Além disso, existe uma grande disparidade entre os custos de operações para os Estados Unidos em relação aos ataques do Iémen. Para conseguir defender os cargueiros que atravessam a região, a marinha americana tem de utilizar algumas das armas antiaéreas mais sofisticadas, que, nalguns casos, custam mais de um milhão de euros por unidade. Do outro lado, os rebeldes Houthis conseguem causar danos severos contra as embarcações com apenas alguns milhares de euros.

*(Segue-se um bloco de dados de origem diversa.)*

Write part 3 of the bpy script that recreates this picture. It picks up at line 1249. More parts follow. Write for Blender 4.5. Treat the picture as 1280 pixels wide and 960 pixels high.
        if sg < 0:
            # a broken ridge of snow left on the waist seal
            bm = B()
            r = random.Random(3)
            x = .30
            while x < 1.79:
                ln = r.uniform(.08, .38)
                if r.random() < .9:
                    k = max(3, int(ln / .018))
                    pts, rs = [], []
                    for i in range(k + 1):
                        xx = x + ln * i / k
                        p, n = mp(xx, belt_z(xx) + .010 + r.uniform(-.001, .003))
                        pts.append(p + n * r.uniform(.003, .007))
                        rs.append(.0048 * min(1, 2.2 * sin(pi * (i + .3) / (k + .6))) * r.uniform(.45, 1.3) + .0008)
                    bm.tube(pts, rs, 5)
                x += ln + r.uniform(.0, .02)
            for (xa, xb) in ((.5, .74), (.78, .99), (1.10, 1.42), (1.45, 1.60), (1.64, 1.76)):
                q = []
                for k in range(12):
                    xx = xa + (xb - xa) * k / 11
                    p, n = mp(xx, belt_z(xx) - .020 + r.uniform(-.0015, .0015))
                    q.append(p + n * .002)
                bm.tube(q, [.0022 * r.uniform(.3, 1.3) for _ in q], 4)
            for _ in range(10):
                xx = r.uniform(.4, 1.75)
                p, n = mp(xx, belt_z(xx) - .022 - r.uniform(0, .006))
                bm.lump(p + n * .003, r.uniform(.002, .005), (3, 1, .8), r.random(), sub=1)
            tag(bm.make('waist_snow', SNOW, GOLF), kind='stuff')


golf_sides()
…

“Os Estados Unidos tinham de retaliar porque são afetados pelos ataques contra a marinha mercante, mas também têm de se afirmar enquanto guardiões da prosperidade e do livre comércio. Mas o Iémen é um ninho de vespas. Ninguém quer colocar botas no terreno, por isso, os ataques vão-se ficar pela intervenção aérea”, explica o professor José Filipe Pinto.

Os Houthis, um dos lados da guerra civil iemenita que dura há quase uma década, fazem parte do chamado "Eixo de Resistência" do Irão - uma aliança anti-israelita e anti-ocidental de milícias regionais apoiadas pela República Islâmica. Juntamente com o Hamas em Gaza e o Hezbollah no Líbano, os Houthis são uma das três principais milícias apoiadas pelo Irão que lançaram ataques contra Israel nas últimas semanas.

Agora, apoiados pela Rússia e com o consentimento da China, estes grupos estão mais motivados que nunca a defender os seus interesses perante a maior potência do mundo, os Estados Unidos. As visões destes blocos estão cada vez mais difíceis de conciliar num mundo globalizado.

“Como é que conseguimos coordenar uma ordem internacional quando os princípios de cada uma das ordens não são os mesmos ou são objeto de uma diferente interpretação. Estamos a presenciar um choque de civilizações e o mundo vai tornar-se cada vez mais instável”, frisa José Filipe Pinto.